Adapun contoh amalan yang mengandung berkah adalah menuntut ilmu dan mengajarkannya. Di antara barakahnya adalah terangkatnya derajat di dunia dan di akhirat. Kemudian shalat secara berjamaah, yang barakahnya adalah dihapuskannya dosa-dosa dan dilipatgandakannya kebaikan-kebaikan.
Contoh perilaku (keadaan) di antaranya makan berjamaah, makan dari pinggir nampan, menjilati lidah (setelah makan) dan menakar makanan sebagaimana dijelaskan dalam riwayat-riwayat yang shahih.
b. Tabarruk dengan tempat.
Memang ada sejumlah tempat yang oleh Allah dijadikan tempat yang mengandung banyak kebaikan (barakah). Yakni apabila beramal di tempat tersebut dengan ikhlas dan sesuai dengan tuntunan Rasulullah shallallahu ‘alaihi wasallam. Contohnya adalah masjid-masjid, di mana mencari barakahnya dengan melaksanakan shalat lima waktu, beri’tikaf, menghadiri majelis ilmu, dan sebagainya dengan cara-cara yang disyariatkan oleh Allah dan Rasul-Nya. Perlu diketahui, bertabarruk pada masjid-masjid itu bukan dengan cara mengusap-ngusap tembok atau tanah masjid tersebut, atau yang hal-hal lain yang dilarang syariat.
Contoh lain bahwa Allah melalui lisan Rasul-Nya telah menjelaskan barakah kota Makkah, Madinah, Syam, Masjid Al-Haram, Masjid Quba, dan Masjid Al-Aqsha. Mencari barakah padanya bukan dengan menziarahi semata, mencium, atau mengusap tanahnya, namun dengan cara beribadah di dalamnya sebagaimana disebutkan dalam banyak hadits.
c. Tabarruk dengan waktu.
Contoh waktu yang telah dikhususkan oleh syariat di mana waktu tersebut mengandung kebaikan yang banyak (barakah) adalah bulan Ramadhan. Caranya, mengisi bulan mulia tersebut dengan berpuasa yang akan terhapuskan dosa-dosa dan bertambahnya rizki orang-orang yang beriman. Contoh lain adalah malam Lailatul Qadar, sepuluh pertama bulan Dzulhijjah, hari Jum’at, sepertiga malam terakhir, dan lain-lain.

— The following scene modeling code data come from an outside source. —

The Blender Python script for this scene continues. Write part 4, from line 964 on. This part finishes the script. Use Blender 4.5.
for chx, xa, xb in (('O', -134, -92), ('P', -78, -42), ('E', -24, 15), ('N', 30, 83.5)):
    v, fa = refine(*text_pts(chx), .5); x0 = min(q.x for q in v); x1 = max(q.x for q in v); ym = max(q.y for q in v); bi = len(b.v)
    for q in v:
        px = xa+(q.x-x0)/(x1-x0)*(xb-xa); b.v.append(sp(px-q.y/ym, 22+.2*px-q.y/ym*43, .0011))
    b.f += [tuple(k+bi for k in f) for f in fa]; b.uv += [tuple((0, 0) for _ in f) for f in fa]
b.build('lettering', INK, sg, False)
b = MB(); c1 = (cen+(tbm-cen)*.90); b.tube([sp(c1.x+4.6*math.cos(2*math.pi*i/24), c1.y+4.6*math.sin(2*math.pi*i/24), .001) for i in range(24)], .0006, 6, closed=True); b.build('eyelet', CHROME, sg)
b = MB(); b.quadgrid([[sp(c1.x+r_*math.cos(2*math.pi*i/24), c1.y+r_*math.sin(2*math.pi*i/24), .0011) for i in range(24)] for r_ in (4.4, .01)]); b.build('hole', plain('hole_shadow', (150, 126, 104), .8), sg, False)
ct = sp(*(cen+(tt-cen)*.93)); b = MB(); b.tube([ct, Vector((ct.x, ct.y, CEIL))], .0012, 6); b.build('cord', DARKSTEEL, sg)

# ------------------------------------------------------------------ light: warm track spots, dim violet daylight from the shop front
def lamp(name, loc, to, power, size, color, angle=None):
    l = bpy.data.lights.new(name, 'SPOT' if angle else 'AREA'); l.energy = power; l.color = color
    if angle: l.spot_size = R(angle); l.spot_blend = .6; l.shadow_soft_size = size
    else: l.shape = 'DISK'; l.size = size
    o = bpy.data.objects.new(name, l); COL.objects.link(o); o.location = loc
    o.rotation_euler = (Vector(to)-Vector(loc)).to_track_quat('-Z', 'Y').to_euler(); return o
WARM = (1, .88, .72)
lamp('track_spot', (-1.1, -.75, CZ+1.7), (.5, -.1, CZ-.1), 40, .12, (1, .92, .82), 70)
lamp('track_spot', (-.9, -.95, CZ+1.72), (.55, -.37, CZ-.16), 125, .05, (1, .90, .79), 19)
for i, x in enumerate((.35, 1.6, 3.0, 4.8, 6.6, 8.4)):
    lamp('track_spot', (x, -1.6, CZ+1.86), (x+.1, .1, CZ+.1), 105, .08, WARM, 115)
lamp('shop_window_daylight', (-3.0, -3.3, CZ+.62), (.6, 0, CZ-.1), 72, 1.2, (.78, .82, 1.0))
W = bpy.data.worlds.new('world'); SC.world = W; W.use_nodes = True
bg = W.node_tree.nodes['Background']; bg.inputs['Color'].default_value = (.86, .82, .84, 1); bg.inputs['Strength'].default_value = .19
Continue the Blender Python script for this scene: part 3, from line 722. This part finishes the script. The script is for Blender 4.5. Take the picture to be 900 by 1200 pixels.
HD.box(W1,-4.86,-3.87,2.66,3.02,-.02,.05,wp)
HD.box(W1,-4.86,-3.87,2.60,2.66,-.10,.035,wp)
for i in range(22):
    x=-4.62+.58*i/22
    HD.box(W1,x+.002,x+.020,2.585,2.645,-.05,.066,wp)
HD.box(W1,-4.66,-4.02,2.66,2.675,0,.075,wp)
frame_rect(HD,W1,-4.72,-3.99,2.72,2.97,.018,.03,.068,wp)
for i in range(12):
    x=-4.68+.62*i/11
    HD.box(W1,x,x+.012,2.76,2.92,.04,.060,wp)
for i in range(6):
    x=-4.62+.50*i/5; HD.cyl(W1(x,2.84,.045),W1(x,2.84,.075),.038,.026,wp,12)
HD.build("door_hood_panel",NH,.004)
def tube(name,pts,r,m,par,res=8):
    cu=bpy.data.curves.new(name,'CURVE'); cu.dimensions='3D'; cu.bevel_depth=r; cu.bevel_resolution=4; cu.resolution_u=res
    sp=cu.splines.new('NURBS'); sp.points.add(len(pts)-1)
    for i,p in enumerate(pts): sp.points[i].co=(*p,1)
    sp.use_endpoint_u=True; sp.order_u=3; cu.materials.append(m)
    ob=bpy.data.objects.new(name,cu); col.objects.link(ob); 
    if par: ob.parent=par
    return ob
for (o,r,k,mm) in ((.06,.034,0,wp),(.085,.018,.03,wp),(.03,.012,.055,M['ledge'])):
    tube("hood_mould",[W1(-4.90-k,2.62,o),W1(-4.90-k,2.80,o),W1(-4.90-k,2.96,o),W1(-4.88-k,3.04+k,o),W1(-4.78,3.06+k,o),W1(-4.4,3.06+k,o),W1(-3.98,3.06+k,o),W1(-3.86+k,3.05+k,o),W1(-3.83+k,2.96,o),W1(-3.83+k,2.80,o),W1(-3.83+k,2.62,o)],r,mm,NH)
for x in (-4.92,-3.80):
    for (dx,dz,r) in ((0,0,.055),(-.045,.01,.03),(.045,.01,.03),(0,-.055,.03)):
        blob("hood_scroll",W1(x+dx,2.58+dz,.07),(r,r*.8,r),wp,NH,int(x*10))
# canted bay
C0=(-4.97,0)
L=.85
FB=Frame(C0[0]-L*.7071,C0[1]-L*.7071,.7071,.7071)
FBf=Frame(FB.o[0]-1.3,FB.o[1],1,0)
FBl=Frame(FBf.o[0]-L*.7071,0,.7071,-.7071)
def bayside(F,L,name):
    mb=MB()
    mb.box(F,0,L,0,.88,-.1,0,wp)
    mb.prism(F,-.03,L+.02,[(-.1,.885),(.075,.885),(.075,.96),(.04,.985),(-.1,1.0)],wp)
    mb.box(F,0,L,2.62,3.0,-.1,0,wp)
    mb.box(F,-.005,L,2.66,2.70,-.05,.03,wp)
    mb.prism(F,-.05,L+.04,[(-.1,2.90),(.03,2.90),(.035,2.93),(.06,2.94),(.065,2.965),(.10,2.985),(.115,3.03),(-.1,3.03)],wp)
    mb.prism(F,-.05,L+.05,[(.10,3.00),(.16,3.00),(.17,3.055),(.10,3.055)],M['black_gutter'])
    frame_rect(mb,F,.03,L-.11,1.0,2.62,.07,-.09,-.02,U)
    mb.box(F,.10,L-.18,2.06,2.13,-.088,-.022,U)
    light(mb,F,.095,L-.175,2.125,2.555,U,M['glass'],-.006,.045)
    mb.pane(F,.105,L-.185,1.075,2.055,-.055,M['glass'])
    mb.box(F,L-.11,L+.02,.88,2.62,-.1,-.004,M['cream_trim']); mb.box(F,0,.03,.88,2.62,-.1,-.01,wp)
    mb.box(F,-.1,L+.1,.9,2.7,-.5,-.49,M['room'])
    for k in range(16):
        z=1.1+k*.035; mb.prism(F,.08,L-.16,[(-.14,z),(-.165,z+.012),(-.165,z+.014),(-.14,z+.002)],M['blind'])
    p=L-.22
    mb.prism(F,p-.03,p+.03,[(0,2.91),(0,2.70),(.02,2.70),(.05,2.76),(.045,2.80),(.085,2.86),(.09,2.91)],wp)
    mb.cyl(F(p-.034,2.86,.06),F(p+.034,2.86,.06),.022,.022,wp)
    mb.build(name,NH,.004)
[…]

Dan mencari barakah pada waktu-waktu tersebut adalah dengan cara melaksanakan apa yang diajarkan oleh Rasulullah shallallahu ‘alaihi wasallam sesuai dengan bimbingan beliau.
Apa-apa yang disebutkan di atas maupun yang belum disebutkan yang sudah jelas nashnya, mencari barakahnya adalah dengan cara yang telah disyariatkan oleh Allah dan tidak keluar dari pensyariatan tersebut. (At-Tabarruk Al-Masyru’, Al-’Ulyani, hal. 33-50)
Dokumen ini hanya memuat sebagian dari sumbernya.